A l’occasion de la déclaration conciliaire Nostra Aetate, le P. Michel Remaud, fmi, invité, le 11 février 2016, à la Maison diocésaine de La Roche sur Yon, par le groupe Eglise et société et l’Amitié Judéo-chrétienne de Vendée, a rappelé le lien étroit qui unit juifs et chrétiens. Le P. Michel Remaud est responsable de l’Institut Albert Decourtray, Institut français d’études juives à Jérusalem. Voici une présentation résumée de son intervention parue dans la revue En Famille de mars 2016
Pendant longtemps et jusqu’à notre époque, l’image des juifs qui était répandue dans l’opinion chrétienne, et même entretenue par la prédication, était particulièrement mauvaise : le peuple juif était coupable de la mort de Jésus ! Depuis une cinquantaine d’années, l’Église a entrepris de corriger profondément sur ce point son enseignement officiel. Une première initiative dans ce sens était venue de Jean XXIII, qui avait modifié la prière du Vendredi Saint en supprimant dans l’oraison pour les juifs le qualificatif de « perfides ».

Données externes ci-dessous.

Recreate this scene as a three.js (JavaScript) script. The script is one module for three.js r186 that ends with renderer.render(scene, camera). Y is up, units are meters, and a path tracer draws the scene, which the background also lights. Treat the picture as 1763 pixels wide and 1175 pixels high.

En 1965, le concile a promulgué la déclaration Nostra ætate (A notre époque), le premier document officiel dans l’histoire de l’Église à parler des juifs et du judaïsme avec bienveillance et à condamner l’usage des clichés auxquels l’enseignement chrétien avait généralement réduit la religion d’Israël.
Si l’Église a procédé sur ce point à un changement aussi radical, c’est parce que le génocide nazi avait conduit les chrétiens d’Europe à un profond examen de conscience. Comment la plus grande tentative d’extermination qui se soit jamais abattue sur le peuple juif avait pu se produire dans une Europe façonnée par des siècles de christianisme ? La résurgence brutale du paganisme que constituait l’idéologie nazie avait-elle trouvé des complicités, au moins passives, dans des consciences chrétiennes, déformées ou endormies par des siècles d’un enseignement malveillant ?
Malgré sa brièveté, la déclaration Nostra ætate constitue un tournant, puisqu’elle encourage au dialogue, et donc à la connaissance mutuelle, et qu’elle ouvre les portes à tout un travail de réflexion.
Les débats conciliaires et les requêtes venues d’évêques de toutes les parties du monde avaient conduit à modifier le projet initial et à parler aussi des autres religions, en particulier de l’hindouisme, du bouddhisme et de l’islam. Mais alors que le concile parle des autres religions en présentant brièvement ce que pensent ou professent leurs adeptes, il ne dit rien de ce que croient les juifs, mais il exprime, à partir de la Bible et du Nouveau Testament, comment l’Église perçoit sa propre relation avec le peuple dont elle est née : « Scrutant le mystère de l’Église, le concile rappelle le lien qui unit spirituellement le peuple du Nouveau Testa-ment à la lignée d’Abraham ». C’est une affirmation sur l’Église et non une présentation du judaïsme, puisque le concile affirme que l’Église ne peut pas se comprendre elle-même sans rappeler d’où elle vient. Il n’y aurait pas d’Église si Dieu n’avait commencé par se choisir un peuple, puis de greffer sur ce tronc les branches venues du paganisme, pour reprendre la parabole de saint Paul dans l’Epitre aux Romains.
Celui qui s’est engagé avec le plus de vigueur et de constance pour faire passer cette idée dans l’enseignement de l’Église est le pape Jean-Paul II, qui n’a cessé de répéter tout au long de son pontificat que nous avons avec le judaïsme une relation que nous n’avons avec aucune autre religion. La récente déclaration de la commission romaine pour les relations avec le judaïsme est allée aussi loin que possible dans cette direction en affirmant que le dialogue entre l’Église et le peuple juif est moins un dialogue inter-religieux qu’un dialogue intra-familial.
La déclaration Nostra ætate marquera l’histoire de l’Église par ce qu’elle a permis, en transformant de manière irréversible la relation de l’Église au peuple dont elle est née, pour conduire l’Église à mieux comprendre le mystère de sa propre vocation.